Here are some key questions every Company with remote sales should be asking right now.
- Is it time for the Company to revisit its ASC 450-20 analysis?
- Does the Company have reliable sales transaction data by customer location, and for those sellers who are digital products sellers or providers, will additional consideration around the seller’s transaction-sourcing methodologies be required?
- Has the Company already considered its state nexus profile for other tax types for which the facts gathered may be useful as a starting point for understanding a Company’s potential use tax nexus in non-registered states?
- Has the company compared its sales transaction data to the sales thresholds in the South Dakota use tax nexus statute and states with similarly designed use tax nexus statutes?
Alvarez & Marsal Taxand Says:
There will be more news to come when South Dakota Supreme Court revisits the Wayfair case on remand, as instructed by the U.S. Supreme Court.

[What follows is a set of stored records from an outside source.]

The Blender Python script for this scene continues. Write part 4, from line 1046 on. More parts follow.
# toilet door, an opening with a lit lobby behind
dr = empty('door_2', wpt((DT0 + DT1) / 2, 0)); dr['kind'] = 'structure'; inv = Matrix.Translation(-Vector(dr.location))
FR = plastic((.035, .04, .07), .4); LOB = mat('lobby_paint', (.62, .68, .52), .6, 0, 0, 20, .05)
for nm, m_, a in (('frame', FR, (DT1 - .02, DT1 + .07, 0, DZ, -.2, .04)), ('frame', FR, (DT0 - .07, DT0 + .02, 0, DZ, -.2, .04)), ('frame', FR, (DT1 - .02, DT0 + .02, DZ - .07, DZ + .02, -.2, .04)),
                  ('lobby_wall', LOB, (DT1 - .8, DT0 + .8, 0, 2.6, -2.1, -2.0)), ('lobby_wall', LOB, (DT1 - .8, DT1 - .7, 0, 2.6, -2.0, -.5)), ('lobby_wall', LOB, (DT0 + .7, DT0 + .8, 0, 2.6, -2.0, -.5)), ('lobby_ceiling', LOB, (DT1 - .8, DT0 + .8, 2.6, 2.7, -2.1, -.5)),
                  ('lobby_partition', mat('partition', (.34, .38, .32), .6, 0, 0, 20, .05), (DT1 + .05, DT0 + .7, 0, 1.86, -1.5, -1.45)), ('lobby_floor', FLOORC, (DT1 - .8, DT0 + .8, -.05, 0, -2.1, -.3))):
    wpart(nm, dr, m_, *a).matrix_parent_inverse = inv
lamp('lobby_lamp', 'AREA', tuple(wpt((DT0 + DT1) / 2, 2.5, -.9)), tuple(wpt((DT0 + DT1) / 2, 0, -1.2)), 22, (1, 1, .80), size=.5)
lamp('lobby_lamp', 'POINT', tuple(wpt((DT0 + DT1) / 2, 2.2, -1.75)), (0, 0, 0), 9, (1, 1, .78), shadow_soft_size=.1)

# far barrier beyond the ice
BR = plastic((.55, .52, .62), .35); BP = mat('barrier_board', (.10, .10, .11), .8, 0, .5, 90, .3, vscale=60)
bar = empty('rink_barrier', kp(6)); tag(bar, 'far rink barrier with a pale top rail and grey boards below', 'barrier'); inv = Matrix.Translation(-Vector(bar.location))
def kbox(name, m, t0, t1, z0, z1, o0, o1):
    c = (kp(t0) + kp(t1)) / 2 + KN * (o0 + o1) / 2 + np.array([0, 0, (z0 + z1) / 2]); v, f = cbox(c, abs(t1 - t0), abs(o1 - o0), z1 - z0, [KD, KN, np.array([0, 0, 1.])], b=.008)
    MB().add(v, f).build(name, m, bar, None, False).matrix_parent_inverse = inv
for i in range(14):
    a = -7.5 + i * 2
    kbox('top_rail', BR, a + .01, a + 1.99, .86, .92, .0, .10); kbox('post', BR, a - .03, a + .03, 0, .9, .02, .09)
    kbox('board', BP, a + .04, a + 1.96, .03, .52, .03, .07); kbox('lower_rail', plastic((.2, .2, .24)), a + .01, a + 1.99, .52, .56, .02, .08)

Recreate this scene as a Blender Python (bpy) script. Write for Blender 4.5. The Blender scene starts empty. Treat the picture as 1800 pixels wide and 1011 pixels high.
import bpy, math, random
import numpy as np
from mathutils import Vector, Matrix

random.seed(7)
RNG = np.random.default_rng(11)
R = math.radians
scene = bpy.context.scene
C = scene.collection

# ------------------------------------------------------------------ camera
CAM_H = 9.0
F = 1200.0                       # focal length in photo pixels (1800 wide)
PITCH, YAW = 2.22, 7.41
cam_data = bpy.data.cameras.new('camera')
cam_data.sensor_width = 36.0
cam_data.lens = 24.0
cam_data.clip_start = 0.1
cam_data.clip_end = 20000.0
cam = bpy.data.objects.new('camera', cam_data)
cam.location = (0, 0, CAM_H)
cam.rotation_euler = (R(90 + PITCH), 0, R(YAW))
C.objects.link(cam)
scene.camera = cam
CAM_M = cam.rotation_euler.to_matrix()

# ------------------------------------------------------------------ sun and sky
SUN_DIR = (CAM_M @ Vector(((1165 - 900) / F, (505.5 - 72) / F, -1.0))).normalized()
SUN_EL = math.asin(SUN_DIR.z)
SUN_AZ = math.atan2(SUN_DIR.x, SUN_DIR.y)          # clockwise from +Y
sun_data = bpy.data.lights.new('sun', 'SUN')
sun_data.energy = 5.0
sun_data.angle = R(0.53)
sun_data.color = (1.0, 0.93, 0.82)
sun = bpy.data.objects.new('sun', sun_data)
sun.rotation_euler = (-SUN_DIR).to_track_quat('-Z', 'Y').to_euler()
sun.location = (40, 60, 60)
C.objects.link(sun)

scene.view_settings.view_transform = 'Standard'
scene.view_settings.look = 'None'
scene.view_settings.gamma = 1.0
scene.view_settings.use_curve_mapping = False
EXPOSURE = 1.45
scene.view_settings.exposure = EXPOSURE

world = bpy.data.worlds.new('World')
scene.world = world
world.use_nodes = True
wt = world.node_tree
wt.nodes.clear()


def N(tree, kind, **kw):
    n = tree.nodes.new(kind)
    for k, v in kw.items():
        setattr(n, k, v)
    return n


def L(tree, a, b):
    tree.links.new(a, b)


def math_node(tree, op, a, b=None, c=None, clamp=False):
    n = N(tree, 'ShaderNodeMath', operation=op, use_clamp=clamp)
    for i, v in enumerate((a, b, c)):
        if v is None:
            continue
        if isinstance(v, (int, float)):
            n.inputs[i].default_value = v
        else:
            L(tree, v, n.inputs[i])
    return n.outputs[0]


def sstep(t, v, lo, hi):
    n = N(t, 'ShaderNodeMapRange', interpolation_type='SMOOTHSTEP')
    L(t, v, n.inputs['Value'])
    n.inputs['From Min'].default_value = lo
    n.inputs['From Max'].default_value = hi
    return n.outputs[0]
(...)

If the remanded Wayfair case is ultimately held constitutional, South Dakota’s law would then stand unless Congress acts. In this instance, a possible outcome is that states with similarly designed use tax nexus laws, even if untested by their own state Supreme Courts and the U.S. Supreme Court, may come to be regarded as having acceptable standards for use tax nexus purposes; particularly when such states are Streamlined Sales Tax Agreement member states, as is South Dakota. This issue appeared to be a point in South Dakota’s favor to the U.S. Supreme Court.
Those companies impacted by the Wayfair decision should focus on gathering facts and making plans to address their ASC 450-20 analyses and potentially registering to collect sales tax in new states – just in case Congress does not act or is late in choosing to act.